僕たちの現代社会は、「居間」に代わって「Living」を手に入れた。ここに、家族が己の「居場所」を失う契機がある。 

今では、こども部屋をあてがうのに躍起になっている親がほとんどだ。結果として、かって家族が集う場所であった「居間」を失い、子供達は自分にあてがわれた個室に引きこもり、そこで煩わしい「気遣い」から開放された・・・・・。

 小津安二郎は、来るべき近代家族の完成を敏感に感じ取り、それ故に人と人との間にあるデリケートで絶妙な「間」、ここで言う「距離感」を失いゆくものとして見ていたとおもえる。そして、この無常なる「喪失感」が「東京物語」で、小津が表現したかったものではないだろうか・・・・・・。

 この日曜日、小津安二郎の舞台で、僕の生まれ故郷でもある深川界隈に出掛けてみた。
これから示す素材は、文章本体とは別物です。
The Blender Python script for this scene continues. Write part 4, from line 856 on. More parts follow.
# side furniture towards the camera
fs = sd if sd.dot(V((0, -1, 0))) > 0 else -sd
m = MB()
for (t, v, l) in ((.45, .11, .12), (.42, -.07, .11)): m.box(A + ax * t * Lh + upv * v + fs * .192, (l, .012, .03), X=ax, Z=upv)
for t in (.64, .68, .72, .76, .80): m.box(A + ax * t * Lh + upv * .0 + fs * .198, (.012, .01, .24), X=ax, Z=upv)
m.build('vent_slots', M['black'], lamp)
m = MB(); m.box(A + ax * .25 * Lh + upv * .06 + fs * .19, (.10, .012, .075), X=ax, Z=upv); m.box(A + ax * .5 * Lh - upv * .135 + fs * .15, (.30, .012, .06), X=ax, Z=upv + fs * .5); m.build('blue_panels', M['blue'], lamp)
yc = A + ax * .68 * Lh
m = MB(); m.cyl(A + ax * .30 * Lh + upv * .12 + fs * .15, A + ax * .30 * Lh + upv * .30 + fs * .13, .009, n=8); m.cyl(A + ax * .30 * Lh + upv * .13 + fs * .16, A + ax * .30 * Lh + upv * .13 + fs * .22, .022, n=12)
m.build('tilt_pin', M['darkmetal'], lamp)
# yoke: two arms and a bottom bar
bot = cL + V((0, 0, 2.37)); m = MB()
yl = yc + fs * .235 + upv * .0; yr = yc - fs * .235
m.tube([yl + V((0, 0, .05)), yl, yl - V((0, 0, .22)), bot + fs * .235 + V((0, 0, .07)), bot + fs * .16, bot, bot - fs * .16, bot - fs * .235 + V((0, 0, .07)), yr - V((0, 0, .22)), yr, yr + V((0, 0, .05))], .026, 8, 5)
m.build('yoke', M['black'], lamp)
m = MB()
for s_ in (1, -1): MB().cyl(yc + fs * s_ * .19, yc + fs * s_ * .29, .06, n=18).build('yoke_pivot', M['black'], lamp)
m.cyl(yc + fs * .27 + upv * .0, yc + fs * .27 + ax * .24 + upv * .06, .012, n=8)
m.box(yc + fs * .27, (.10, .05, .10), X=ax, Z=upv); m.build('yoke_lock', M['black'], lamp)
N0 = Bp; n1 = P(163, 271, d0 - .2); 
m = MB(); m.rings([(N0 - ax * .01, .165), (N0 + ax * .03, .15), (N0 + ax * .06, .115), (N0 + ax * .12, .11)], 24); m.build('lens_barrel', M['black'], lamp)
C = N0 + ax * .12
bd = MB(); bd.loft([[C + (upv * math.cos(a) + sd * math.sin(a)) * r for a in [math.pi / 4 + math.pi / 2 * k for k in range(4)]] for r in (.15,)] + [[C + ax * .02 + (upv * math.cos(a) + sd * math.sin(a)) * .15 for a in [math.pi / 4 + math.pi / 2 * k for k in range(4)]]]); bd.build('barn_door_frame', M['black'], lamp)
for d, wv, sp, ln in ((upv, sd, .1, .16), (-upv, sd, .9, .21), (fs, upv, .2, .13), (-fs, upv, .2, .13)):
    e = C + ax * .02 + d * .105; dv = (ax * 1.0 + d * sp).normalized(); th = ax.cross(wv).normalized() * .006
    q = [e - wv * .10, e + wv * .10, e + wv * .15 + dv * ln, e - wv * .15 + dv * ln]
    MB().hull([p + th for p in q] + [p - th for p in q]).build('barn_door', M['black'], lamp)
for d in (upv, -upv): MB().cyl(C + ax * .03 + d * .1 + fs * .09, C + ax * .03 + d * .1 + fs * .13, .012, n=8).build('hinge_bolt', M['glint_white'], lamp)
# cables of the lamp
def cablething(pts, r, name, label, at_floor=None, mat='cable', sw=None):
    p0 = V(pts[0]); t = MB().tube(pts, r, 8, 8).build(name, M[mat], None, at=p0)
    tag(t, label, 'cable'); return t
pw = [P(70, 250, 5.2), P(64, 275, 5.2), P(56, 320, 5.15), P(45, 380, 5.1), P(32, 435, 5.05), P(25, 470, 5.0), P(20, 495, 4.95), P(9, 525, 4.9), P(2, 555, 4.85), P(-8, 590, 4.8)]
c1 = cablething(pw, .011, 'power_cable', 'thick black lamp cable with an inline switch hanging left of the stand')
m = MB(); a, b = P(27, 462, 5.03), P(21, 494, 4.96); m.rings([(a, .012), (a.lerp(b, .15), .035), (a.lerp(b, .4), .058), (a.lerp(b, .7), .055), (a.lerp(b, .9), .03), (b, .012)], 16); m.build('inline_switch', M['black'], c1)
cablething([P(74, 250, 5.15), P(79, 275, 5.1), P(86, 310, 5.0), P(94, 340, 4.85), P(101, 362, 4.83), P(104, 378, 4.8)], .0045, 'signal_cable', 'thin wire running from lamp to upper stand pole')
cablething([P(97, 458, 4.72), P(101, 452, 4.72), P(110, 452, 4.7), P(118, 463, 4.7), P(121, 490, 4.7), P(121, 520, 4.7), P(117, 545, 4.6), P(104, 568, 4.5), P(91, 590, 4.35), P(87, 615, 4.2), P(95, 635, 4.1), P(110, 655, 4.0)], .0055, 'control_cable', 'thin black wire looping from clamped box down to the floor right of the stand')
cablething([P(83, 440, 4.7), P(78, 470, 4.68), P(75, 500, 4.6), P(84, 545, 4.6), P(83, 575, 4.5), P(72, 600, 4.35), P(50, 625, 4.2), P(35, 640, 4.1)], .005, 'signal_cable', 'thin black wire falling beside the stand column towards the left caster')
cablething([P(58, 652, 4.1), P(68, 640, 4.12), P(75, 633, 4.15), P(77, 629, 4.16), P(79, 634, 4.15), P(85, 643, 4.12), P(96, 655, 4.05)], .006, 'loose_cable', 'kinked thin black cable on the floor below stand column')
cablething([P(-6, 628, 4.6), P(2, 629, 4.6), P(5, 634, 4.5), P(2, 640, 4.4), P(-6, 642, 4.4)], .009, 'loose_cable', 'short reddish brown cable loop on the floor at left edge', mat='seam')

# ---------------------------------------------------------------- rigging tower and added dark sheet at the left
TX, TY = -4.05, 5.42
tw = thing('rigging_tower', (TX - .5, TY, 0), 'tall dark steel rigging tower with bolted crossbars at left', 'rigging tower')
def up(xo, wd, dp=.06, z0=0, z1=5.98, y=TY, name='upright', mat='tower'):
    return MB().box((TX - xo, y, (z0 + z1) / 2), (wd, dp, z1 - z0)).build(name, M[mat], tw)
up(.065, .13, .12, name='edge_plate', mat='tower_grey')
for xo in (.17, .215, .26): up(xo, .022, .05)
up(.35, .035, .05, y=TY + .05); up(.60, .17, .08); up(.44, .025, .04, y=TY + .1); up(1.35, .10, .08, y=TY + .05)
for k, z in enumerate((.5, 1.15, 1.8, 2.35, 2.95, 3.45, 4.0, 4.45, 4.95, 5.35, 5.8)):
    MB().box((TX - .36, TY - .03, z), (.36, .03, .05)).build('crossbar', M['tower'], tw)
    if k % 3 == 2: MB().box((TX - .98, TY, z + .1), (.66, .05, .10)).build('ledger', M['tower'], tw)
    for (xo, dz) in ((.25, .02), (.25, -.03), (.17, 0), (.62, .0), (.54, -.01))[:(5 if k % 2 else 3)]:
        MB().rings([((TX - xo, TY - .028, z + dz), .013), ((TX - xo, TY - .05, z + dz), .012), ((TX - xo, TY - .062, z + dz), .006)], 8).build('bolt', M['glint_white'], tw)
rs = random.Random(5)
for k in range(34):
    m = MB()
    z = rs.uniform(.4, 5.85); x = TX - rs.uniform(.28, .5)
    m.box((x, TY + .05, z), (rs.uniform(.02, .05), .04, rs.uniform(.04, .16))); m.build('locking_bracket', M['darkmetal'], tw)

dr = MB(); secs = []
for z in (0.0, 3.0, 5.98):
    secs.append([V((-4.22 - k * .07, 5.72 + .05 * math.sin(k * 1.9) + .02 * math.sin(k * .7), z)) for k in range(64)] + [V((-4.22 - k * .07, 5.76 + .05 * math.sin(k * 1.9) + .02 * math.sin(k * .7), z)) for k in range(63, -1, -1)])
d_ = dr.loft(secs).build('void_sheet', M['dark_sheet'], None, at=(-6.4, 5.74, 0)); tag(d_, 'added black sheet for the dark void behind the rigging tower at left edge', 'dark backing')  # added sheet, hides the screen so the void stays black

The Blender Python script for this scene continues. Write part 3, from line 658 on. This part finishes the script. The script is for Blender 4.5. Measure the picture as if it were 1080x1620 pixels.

勿論、今のそこは小津安二郎の舞台になった当時の面影は全くなく、別の意味で理想郷となって再生している。

 月島には、今でも「もんじゃ焼き」とある店があちこちに見られる。でも、試しに入ってみようとは思わなかった。何故って、僕自身の「月島」を失いたくなかったからだ。

 今回「東京物語」を見て、よくかみさんに「何で、そんなところに、いらん気を使うの?」と言われることの意味が少し分かった。そして、「気遣ってしまうこと」.............それはそれで「良しとして」いいんだと、何か小さな自信を取り戻せたような、そんな気がした・・・・・・。